[start]
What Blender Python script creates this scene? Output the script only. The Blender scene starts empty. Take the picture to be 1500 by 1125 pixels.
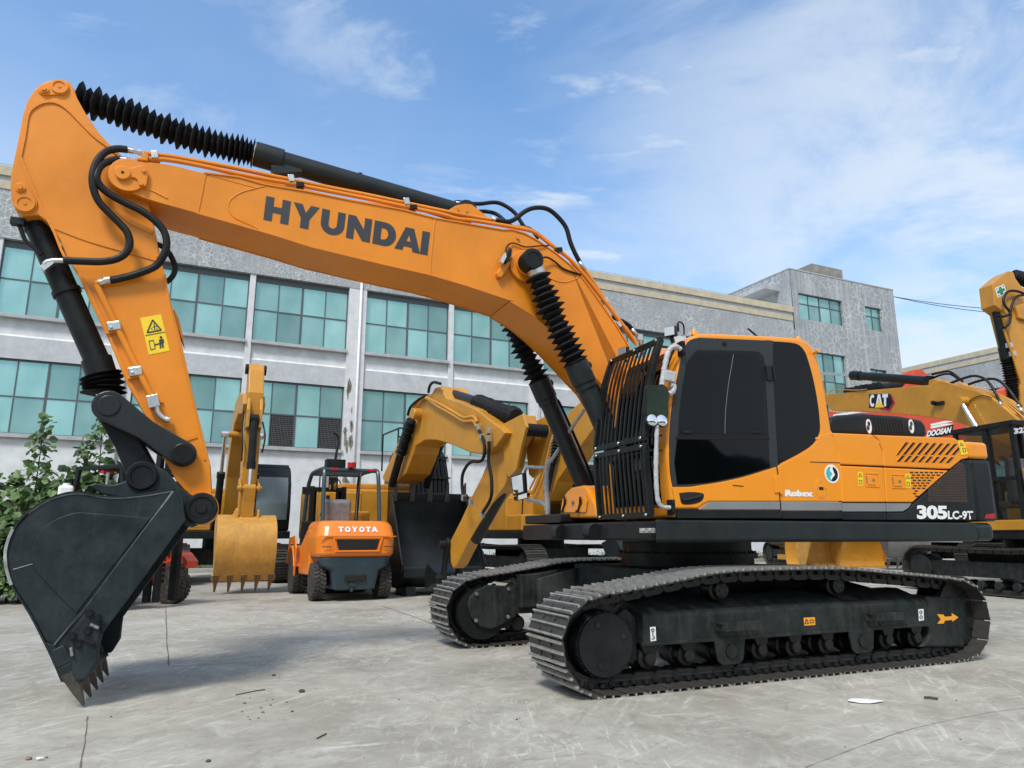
import bpy, bmesh, math, random
from mathutils import Vector, Matrix
random.seed(7)
sc = bpy.context.scene
COL = sc.collection
PI = math.pi
F = 1050.0
TH = math.radians(12.0)
H = 1.18

# ------------------------------------------------------------------ camera
cam_d = bpy.data.cameras.new('camera')
cam_d.sensor_width = 36.0
cam_d.lens = F / 1500.0 * 36.0
cam_d.clip_start = 0.05
cam_d.clip_end = 3000.0
cam = bpy.data.objects.new('camera', cam_d)
cam.location = (0, 0, H)
cam.rotation_euler = (math.radians(90) + TH, 0, 0)
COL.objects.link(cam)
sc.camera = cam

def ray(x, y):
    u = (x - 750.0) / F
    v = (562.5 - y) / F
    c, s = math.cos(TH), math.sin(TH)
    return Vector((u, c - s * v, s + c * v))

def ground(x, y, z=0.0):
    r = ray(x, y)
    return Vector((0, 0, H)) + r * ((z - H) / r.z)

class Fr:
    """a machine's own frame: X forward, Y to its left, Z up, measured in metres from its base"""
    def __init__(s, ox, oy, deg):
        s.a = math.radians(180 + deg)
        s.o = Vector((ox, oy, 0))
        s.x = Vector((math.cos(s.a), math.sin(s.a), 0))
        s.y = Vector((-math.sin(s.a), math.cos(s.a), 0))
    def p(s, px, py, Y):
        r = ray(px, py)
        c = Vector((0, 0, H))
        t = (Y - (c - s.o).dot(s.y)) / r.dot(s.y)
        w = c + r * t - s.o
        return Vector((w.dot(s.x), Y, w.z))
    def px(s, px, py, X):
        r = ray(px, py)
        c = Vector((0, 0, H))
        t = (X - (c - s.o).dot(s.x)) / r.dot(s.x)
        w = c + r * t - s.o
        return Vector((X, w.dot(s.y), w.z))
    def xz(s, pts, Y):
        out = []
        for q in pts:
            v = s.p(q[0], q[1], Y)
            out.append((v.x, v.z))
        return out

def Q(ox, oy, sc_, pts):
    return [(ox + p[0] / sc_, oy + p[1] / sc_) for p in pts]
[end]
• _Task_
Of the lines in the data, how many contain the word "scene"? Provide the number and nothing further.

• _Solved exercise_
2